--- Problem to work on ---
Below are records; reproduce exactly the lines from the one that has "Continue the Blender Python script for this scene: part 4, from" through the one that has "tag(dw, 'hazy belt", ends included, and nothing more.
>>>
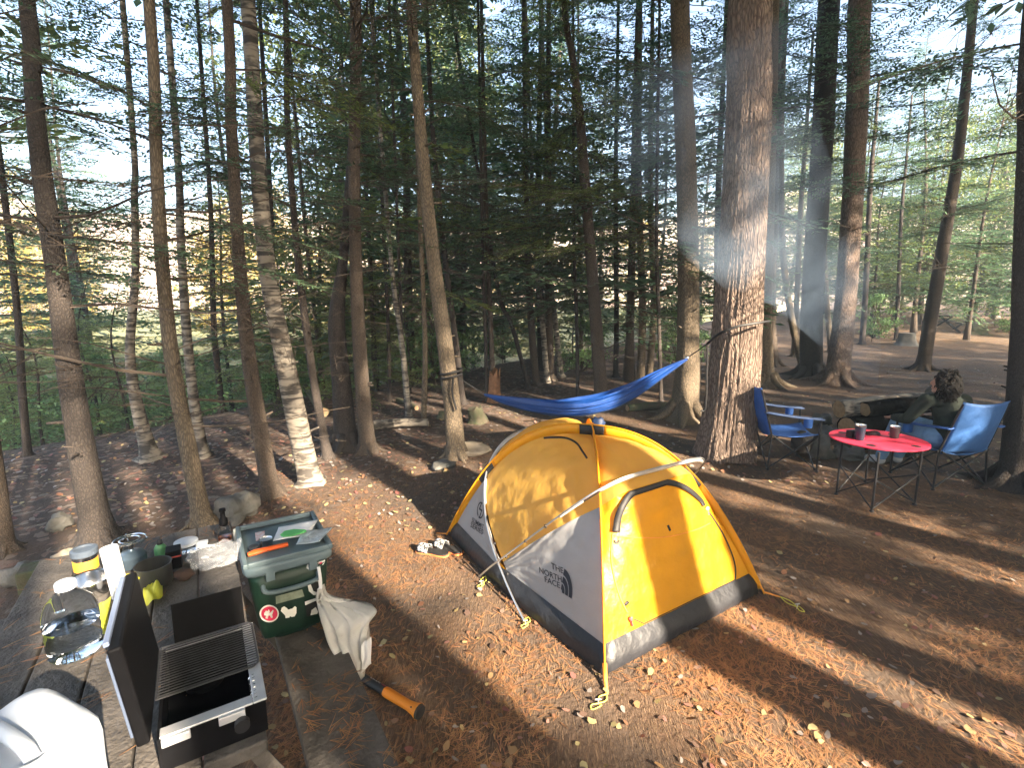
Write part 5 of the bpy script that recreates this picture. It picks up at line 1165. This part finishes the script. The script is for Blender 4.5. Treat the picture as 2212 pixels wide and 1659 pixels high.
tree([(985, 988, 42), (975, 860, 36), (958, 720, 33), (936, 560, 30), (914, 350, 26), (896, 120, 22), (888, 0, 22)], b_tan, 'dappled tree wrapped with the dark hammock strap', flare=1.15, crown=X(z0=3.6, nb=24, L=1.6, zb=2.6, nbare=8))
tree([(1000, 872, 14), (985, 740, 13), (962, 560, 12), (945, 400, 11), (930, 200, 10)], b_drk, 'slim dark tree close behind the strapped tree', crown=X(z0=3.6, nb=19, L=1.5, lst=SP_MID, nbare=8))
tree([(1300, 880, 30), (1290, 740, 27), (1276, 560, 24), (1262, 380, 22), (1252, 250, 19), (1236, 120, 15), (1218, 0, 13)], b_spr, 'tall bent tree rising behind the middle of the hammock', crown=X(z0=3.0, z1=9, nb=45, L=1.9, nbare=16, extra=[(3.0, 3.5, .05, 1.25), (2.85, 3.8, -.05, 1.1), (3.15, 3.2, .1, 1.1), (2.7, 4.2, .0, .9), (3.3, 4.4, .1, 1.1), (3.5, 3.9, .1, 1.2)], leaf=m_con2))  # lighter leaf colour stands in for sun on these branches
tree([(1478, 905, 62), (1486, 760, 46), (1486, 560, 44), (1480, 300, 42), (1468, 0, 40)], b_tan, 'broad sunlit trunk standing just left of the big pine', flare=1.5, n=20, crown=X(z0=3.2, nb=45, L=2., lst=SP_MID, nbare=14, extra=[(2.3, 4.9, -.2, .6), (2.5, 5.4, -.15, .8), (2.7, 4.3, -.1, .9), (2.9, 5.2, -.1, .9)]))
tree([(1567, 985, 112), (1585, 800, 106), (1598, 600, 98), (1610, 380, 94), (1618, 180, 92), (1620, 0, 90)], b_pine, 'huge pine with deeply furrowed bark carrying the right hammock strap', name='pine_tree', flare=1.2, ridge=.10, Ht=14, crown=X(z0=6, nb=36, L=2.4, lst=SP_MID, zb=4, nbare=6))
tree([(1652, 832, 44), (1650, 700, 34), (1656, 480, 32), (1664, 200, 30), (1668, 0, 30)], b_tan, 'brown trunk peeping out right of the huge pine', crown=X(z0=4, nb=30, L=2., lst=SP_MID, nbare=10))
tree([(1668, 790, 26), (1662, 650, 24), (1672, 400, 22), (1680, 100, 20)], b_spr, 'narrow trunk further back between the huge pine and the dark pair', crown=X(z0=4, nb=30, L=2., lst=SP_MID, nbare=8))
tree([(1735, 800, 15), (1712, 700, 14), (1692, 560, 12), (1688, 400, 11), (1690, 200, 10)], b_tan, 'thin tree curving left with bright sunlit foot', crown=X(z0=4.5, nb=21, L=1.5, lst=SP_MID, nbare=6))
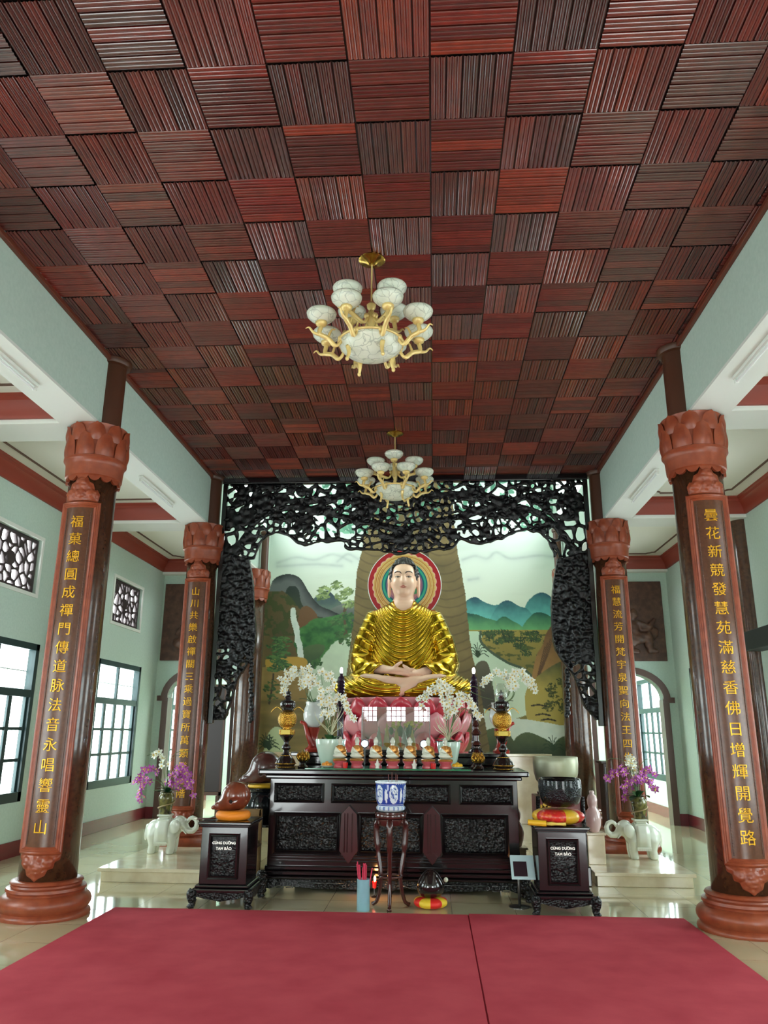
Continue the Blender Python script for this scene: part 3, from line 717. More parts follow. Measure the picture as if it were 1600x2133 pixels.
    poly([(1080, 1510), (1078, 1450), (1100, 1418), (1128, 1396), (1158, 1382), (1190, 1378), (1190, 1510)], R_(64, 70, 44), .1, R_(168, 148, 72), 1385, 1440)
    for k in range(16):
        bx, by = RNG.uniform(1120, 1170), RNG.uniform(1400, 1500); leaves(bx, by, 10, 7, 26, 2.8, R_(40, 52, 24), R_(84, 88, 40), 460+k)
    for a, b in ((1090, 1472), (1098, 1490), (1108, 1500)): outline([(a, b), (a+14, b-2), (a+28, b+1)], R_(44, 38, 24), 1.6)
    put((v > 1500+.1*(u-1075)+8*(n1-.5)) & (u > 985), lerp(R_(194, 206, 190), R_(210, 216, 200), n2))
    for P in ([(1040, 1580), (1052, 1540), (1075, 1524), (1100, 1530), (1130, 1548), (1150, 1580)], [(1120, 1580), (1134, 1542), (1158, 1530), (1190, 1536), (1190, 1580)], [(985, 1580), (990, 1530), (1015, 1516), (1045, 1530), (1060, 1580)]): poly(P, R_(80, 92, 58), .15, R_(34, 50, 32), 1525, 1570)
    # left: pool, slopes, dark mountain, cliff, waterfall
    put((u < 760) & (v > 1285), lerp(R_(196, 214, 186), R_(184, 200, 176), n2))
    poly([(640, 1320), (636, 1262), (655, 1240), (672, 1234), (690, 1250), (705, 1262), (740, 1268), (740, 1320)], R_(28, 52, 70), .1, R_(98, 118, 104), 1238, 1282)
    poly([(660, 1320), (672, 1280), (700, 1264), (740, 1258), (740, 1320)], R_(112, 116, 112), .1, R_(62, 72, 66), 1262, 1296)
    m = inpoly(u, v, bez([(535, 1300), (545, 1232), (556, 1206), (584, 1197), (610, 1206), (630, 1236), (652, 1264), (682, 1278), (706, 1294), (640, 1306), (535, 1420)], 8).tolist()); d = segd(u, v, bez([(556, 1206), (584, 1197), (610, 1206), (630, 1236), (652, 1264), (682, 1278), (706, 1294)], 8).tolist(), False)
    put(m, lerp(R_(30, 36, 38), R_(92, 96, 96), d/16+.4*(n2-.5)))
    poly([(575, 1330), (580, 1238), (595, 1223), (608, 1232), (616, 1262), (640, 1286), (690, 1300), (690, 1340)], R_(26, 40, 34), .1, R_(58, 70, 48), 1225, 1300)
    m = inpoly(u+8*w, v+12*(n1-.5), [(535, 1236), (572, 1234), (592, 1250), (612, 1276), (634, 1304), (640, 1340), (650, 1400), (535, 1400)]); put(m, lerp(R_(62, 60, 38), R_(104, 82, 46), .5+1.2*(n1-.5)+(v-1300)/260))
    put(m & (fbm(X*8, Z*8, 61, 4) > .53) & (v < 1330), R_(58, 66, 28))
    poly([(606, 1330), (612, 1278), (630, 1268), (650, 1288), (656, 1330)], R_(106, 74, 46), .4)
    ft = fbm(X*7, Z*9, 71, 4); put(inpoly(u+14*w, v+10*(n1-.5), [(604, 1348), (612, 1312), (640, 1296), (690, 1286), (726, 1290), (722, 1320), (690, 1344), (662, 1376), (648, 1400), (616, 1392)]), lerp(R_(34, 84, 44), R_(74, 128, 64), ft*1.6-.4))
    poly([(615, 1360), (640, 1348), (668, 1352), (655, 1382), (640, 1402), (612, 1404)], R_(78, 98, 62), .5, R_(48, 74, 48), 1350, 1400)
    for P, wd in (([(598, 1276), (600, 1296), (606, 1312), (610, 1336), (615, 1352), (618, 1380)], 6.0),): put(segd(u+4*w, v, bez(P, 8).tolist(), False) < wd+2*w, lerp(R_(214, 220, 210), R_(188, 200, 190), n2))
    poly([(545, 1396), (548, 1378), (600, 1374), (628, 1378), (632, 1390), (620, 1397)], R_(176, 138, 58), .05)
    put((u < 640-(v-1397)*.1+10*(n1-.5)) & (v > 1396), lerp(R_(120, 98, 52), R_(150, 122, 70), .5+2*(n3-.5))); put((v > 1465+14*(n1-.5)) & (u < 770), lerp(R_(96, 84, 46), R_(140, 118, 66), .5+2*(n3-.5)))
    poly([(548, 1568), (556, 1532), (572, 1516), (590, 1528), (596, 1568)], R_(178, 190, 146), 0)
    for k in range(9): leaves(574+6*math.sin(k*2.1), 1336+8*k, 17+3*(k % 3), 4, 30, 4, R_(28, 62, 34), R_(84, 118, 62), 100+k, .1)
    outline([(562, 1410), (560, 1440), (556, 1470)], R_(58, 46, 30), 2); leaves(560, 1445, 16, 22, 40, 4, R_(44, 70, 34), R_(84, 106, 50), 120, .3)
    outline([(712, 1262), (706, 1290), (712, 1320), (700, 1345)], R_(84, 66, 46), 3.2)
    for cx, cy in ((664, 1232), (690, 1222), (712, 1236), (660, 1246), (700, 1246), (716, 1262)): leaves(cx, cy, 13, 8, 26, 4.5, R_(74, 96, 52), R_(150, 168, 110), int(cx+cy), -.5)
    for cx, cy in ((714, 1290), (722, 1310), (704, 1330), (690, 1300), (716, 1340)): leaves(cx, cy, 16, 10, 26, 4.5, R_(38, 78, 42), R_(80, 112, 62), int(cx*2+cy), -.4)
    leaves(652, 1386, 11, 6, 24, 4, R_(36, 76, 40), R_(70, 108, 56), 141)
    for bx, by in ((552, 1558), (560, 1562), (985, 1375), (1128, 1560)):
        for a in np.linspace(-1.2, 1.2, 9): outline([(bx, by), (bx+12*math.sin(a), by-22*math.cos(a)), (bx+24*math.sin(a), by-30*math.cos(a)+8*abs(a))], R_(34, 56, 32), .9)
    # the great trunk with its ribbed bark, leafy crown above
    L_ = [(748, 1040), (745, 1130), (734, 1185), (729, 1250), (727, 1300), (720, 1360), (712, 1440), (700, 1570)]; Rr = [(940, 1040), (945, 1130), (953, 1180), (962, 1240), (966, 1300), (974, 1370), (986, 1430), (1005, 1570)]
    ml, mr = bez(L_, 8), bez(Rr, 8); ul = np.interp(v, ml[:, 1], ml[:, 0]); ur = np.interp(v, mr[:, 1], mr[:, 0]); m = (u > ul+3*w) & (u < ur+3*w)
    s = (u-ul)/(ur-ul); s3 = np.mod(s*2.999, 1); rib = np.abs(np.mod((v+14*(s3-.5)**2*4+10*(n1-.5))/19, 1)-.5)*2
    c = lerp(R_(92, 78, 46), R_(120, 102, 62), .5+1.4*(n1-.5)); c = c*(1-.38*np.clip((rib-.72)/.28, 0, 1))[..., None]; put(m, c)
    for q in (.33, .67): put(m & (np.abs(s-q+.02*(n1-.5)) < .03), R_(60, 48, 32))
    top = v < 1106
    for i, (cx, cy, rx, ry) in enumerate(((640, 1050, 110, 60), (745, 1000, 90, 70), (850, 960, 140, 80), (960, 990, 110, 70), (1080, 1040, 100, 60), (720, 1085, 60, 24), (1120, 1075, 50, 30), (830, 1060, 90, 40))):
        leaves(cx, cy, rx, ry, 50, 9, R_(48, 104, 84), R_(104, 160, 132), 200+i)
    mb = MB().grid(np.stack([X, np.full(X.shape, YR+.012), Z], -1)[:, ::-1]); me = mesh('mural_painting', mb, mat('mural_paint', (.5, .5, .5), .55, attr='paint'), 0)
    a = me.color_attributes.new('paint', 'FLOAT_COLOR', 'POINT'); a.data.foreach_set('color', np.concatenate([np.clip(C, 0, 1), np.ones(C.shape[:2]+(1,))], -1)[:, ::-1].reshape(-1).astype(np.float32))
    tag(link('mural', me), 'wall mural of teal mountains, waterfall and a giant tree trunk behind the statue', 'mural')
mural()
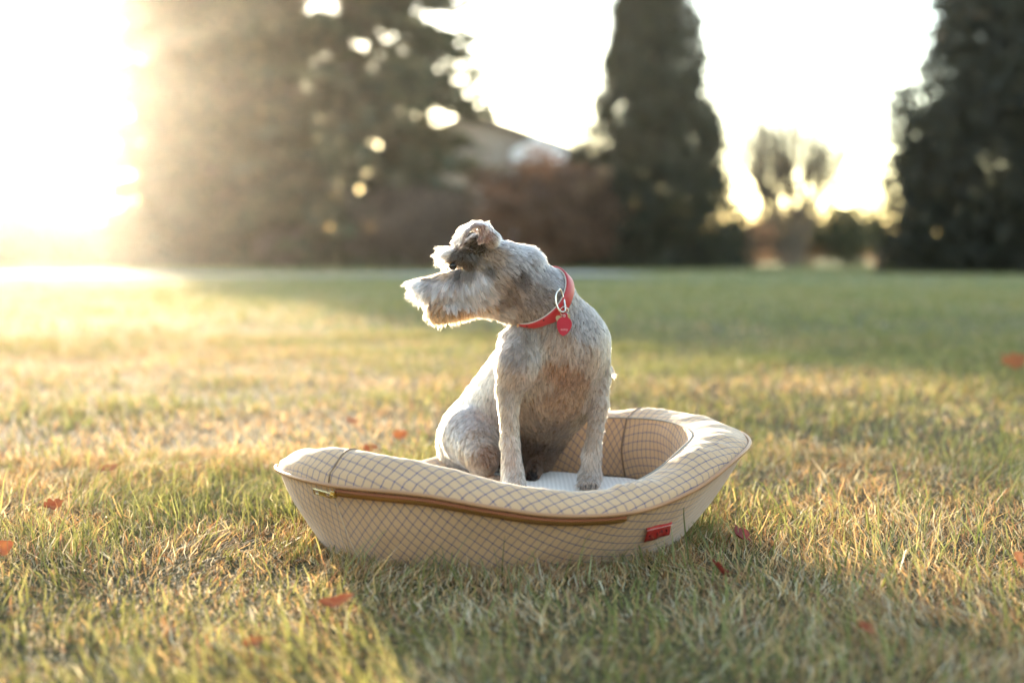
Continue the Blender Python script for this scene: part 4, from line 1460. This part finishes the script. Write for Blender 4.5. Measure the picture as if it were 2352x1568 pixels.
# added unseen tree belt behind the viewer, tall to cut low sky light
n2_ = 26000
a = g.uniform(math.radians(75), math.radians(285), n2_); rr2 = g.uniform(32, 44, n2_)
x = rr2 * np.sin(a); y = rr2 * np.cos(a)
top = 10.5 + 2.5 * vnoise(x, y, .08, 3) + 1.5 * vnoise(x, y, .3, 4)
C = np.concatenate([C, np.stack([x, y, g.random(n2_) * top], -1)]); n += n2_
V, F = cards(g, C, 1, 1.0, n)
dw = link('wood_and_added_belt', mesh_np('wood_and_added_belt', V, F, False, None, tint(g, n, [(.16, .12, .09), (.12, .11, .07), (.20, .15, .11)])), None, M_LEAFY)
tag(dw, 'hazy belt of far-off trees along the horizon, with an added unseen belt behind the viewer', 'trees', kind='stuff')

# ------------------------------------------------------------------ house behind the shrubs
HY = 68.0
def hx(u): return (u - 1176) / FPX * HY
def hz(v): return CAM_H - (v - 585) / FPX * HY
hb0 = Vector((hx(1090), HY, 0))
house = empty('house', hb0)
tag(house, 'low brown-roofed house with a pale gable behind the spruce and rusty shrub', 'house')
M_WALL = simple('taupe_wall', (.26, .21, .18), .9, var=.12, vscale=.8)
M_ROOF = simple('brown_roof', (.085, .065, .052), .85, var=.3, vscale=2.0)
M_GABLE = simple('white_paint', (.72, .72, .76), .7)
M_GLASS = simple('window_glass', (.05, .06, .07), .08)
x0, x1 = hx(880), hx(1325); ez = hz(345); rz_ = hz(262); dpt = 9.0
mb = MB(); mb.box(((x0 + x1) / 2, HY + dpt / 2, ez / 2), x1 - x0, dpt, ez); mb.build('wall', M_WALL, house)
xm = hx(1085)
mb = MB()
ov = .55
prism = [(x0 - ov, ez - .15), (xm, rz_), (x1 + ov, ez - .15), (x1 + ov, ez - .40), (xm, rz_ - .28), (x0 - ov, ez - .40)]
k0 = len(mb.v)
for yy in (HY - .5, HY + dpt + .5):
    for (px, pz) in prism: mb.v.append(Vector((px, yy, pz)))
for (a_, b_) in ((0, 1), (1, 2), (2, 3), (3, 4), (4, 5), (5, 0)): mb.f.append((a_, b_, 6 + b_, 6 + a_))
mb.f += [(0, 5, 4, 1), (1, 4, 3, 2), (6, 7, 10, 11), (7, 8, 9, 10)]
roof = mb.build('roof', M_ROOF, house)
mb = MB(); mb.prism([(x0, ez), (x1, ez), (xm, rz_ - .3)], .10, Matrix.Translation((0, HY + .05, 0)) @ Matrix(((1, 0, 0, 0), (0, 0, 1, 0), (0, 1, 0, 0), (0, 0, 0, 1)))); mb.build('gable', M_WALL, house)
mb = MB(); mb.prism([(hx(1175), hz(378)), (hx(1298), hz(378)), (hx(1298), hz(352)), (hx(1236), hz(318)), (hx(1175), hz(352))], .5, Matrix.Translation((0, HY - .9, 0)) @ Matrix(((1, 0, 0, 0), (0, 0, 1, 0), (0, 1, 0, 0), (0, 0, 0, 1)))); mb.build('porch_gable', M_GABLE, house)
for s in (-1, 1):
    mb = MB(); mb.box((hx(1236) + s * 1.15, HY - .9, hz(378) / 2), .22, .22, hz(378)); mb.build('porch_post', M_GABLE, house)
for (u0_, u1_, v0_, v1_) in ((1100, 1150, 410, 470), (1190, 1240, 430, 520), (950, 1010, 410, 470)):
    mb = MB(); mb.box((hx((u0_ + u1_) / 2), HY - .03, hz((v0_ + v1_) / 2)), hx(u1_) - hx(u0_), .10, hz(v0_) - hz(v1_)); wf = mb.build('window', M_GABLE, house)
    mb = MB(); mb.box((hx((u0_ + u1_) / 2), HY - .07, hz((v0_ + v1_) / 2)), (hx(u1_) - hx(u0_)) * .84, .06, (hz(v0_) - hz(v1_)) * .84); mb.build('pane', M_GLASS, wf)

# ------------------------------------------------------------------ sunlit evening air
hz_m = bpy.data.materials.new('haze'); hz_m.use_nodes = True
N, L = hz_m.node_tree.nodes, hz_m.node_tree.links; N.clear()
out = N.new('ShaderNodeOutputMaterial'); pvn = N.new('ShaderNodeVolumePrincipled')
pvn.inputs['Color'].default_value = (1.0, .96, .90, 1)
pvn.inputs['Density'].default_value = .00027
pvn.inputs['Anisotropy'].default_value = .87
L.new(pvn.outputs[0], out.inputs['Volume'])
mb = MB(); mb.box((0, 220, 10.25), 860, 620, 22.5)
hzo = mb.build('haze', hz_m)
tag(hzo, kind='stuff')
<<<
--- Complete response ---
Continue the Blender Python script for this scene: part 4, from line 1460. This part finishes the script. Write for Blender 4.5. Measure the picture as if it were 2352x1568 pixels.
# added unseen tree belt behind the viewer, tall to cut low sky light
n2_ = 26000
a = g.uniform(math.radians(75), math.radians(285), n2_); rr2 = g.uniform(32, 44, n2_)
x = rr2 * np.sin(a); y = rr2 * np.cos(a)
top = 10.5 + 2.5 * vnoise(x, y, .08, 3) + 1.5 * vnoise(x, y, .3, 4)
C = np.concatenate([C, np.stack([x, y, g.random(n2_) * top], -1)]); n += n2_
V, F = cards(g, C, 1, 1.0, n)
dw = link('wood_and_added_belt', mesh_np('wood_and_added_belt', V, F, False, None, tint(g, n, [(.16, .12, .09), (.12, .11, .07), (.20, .15, .11)])), None, M_LEAFY)
tag(dw, 'hazy belt of far-off trees along the horizon, with an added unseen belt behind the viewer', 'trees', kind='stuff')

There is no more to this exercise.